Note: This review is from 2014

Review by Steve Bennett

In many ways, what David Trent does is a staple of cheapish TV comedy – showing us pop culture clips and taking the piss out of them… but his meticulous deconstruction and righteous exasperation makes him a master of the genre.

So even though it’s not news that Robin Thicke’s Blurred Lines is morally horrendous; the way Trent picks it apart with forensic rigour finds rich comedy in the smallest detail, with freeze-frames and the briefest of extracts helping him to focus on the particulars, resulting in a comprehensive takedown. He also makes sure he holds to account Thicke’s accomplices Pharrell Williams and T.I. The latter might not be so well known, but Trent rips his talents as a hype man apart like a chef with a fish-gutting knife.
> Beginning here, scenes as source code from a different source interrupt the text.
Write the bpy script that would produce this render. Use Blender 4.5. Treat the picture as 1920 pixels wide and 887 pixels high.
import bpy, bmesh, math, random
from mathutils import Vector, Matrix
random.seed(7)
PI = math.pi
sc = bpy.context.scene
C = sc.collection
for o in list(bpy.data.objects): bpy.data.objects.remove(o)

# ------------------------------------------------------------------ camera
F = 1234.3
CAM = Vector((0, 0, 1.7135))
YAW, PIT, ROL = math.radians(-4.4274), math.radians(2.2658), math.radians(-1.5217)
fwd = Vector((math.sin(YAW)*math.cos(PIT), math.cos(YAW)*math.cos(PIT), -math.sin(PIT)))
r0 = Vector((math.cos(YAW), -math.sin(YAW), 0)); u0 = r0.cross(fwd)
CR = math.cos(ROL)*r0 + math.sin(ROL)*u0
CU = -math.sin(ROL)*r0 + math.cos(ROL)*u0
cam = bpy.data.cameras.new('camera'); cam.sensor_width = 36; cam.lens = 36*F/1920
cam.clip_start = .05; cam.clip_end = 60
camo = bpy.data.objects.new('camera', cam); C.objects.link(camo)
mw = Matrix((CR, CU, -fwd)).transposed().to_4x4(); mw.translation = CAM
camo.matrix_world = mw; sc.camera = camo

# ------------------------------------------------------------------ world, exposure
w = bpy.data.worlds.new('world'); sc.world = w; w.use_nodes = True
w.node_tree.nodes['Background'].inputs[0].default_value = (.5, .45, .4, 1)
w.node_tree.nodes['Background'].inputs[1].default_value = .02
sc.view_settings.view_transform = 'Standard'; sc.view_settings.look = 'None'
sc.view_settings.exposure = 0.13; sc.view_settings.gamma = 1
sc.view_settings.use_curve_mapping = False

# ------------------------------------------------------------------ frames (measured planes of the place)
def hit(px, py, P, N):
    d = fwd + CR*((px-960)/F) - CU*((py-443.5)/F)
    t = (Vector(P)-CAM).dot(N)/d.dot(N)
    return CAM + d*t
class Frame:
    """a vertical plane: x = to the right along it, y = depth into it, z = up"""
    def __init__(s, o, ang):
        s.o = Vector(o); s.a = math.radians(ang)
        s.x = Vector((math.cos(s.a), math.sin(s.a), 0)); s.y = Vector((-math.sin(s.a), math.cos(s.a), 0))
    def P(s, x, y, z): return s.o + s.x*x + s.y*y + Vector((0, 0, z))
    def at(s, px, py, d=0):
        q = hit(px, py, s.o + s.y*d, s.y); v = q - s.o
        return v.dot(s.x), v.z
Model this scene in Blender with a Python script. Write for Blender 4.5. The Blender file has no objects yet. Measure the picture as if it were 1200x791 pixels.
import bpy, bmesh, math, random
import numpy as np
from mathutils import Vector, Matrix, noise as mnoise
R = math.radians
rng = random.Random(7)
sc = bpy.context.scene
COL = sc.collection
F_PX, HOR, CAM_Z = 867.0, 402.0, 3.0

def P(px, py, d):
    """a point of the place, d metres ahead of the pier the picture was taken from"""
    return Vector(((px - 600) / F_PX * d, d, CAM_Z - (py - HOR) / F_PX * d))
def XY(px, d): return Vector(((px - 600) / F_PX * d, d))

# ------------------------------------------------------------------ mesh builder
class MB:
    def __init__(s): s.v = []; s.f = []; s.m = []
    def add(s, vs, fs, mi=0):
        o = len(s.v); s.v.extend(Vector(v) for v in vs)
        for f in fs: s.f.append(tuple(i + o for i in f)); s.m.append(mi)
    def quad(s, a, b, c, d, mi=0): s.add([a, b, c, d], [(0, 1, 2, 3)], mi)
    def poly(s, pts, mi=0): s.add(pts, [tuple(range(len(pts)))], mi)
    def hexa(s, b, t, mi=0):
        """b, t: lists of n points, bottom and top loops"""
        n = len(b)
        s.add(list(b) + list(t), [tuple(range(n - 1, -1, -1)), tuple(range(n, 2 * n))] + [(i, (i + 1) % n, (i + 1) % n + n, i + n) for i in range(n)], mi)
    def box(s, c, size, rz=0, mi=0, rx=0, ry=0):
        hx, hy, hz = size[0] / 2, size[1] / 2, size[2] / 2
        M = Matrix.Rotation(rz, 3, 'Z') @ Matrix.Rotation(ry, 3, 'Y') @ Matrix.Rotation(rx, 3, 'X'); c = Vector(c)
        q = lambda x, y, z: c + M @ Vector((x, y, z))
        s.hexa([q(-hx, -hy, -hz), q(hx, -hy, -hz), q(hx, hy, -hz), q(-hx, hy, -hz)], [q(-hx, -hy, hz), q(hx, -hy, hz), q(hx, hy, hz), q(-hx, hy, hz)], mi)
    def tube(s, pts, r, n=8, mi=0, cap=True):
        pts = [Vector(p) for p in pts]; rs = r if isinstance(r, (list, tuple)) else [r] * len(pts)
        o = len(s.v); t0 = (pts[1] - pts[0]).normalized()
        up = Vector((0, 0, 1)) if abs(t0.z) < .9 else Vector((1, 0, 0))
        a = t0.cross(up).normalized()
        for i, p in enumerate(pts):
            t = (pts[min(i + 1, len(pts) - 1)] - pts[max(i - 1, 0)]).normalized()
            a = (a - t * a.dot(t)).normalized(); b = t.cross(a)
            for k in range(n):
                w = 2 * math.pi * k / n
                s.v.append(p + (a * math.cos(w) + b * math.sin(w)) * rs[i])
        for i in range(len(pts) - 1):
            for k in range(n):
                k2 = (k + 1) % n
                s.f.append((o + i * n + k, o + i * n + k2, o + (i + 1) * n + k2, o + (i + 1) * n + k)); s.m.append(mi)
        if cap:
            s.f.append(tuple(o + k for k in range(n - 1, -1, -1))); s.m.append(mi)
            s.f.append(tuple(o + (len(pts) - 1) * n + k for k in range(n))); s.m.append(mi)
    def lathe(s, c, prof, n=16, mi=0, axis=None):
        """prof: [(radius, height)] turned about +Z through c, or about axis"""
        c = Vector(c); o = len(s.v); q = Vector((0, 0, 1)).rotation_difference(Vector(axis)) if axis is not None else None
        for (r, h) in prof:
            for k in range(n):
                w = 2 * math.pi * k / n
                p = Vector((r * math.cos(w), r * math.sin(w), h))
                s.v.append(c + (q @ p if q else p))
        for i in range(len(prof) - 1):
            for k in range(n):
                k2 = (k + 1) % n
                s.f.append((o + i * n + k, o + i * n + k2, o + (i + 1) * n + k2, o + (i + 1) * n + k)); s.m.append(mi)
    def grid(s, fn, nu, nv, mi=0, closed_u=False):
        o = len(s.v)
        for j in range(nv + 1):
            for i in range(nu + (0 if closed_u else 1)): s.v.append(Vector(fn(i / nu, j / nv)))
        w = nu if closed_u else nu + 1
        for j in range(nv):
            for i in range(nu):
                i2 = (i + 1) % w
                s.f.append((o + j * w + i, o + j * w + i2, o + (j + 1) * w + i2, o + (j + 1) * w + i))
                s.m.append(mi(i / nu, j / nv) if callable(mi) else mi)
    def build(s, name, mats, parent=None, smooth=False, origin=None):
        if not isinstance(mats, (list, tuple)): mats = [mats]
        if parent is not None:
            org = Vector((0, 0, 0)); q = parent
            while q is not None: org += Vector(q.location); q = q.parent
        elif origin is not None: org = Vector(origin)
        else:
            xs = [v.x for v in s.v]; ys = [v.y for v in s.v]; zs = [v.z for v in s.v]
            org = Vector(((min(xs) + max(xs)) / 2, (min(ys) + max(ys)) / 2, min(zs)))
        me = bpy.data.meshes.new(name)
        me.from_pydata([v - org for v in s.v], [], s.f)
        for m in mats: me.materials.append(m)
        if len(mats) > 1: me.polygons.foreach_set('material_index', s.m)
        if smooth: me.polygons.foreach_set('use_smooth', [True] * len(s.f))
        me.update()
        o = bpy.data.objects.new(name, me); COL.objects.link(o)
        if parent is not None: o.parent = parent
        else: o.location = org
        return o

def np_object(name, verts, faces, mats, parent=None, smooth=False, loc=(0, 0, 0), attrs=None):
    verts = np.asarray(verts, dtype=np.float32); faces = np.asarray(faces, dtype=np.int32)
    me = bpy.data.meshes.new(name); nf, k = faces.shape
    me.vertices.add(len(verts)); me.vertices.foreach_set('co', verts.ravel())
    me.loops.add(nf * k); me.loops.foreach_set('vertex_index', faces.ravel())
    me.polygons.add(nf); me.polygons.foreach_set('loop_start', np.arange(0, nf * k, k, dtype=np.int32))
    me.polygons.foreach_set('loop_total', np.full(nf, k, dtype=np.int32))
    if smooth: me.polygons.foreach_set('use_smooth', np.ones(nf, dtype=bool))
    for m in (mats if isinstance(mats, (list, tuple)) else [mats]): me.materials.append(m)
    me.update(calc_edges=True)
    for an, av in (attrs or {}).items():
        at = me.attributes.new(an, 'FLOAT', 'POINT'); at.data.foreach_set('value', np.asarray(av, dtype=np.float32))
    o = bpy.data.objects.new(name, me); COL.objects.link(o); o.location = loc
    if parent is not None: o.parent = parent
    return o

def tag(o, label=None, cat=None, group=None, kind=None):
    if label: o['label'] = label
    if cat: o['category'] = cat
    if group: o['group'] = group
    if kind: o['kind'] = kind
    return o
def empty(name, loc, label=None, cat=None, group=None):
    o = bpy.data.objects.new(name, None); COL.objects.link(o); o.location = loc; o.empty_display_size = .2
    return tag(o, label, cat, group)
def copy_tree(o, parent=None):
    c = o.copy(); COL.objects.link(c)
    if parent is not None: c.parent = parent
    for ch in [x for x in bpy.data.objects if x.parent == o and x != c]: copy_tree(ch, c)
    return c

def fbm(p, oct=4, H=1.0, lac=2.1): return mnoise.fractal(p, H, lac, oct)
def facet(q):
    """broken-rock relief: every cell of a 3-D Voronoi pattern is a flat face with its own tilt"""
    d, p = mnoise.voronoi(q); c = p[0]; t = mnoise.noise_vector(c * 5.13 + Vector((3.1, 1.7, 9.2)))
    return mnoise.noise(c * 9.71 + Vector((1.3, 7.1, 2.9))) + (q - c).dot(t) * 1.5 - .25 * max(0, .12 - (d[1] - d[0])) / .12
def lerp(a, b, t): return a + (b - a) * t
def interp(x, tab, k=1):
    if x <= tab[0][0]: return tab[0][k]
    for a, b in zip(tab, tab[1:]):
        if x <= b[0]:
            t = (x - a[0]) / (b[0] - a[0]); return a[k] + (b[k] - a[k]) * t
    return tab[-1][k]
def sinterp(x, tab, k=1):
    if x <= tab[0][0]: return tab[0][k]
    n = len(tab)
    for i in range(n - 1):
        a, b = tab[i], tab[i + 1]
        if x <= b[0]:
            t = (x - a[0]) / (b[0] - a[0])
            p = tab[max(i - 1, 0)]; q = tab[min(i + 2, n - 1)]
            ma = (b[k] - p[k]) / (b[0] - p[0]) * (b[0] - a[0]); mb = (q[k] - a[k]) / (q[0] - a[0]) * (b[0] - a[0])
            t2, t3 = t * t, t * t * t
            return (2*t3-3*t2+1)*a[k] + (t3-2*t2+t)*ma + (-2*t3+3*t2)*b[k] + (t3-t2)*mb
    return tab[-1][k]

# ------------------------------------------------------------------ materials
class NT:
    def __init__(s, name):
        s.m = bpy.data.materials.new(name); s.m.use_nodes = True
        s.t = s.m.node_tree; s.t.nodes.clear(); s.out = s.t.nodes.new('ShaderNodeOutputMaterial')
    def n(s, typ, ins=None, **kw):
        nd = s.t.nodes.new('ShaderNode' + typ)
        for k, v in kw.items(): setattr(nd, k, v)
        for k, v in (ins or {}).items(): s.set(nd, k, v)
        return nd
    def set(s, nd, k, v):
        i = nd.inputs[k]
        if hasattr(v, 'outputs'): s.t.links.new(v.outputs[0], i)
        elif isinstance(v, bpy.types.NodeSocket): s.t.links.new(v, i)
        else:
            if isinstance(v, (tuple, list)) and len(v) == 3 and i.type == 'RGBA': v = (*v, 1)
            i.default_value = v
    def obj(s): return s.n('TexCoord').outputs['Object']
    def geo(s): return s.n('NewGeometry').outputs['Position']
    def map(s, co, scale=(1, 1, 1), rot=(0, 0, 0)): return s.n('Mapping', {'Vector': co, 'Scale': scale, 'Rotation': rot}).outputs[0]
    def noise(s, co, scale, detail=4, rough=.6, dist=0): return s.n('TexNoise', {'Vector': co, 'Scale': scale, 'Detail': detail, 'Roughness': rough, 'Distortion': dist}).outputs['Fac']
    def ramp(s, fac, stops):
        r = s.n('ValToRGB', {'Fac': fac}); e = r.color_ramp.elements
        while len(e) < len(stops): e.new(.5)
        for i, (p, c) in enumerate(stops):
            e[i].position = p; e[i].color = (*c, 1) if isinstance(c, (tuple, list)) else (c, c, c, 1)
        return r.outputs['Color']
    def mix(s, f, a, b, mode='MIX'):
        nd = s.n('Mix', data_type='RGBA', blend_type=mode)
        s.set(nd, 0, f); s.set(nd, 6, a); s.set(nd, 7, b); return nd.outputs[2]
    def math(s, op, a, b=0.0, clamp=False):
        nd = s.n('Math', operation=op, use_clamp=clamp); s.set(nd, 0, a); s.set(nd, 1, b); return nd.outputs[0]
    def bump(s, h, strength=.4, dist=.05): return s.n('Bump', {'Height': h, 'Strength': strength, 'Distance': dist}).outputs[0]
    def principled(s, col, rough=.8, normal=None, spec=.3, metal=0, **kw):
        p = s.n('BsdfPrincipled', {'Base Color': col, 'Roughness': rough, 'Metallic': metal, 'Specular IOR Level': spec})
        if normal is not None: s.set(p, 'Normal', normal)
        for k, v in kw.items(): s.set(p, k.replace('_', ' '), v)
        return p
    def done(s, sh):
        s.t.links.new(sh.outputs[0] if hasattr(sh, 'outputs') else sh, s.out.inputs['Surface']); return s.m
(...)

Trent’s an ex-schoolteacher, and there’s an element of his former job in the way he presents his thoughts, leaving no room for arguments and illustrating by examples, played out on the twin screens beside him. Funny how two projectors give much more sense of occasion than one – perhaps we are conditioned by arena gigs to equate this set-up with spectacle. Coming on to pounding rock and an A-bomb explosion helps too.

More modest than that rock-star opening might suggest, Trent is relentless in his withering wit, simply helping his targets implicate themselves. Michael Gove’s attempt to show how tuned-in to modern youth he is by claiming to like rap music –  then citing the lyrics to Wham Rap – is instantly hilarious but making it a running joke makes a bonfire of the Chief Whip’s credibility.

A similar approach is applied to Nick Griffin’s online cookery show – which sounds like the idea of a workaday sketch group but actually exists in the real world – and highlights the bizarro world of those with no sense of how they might be perceived.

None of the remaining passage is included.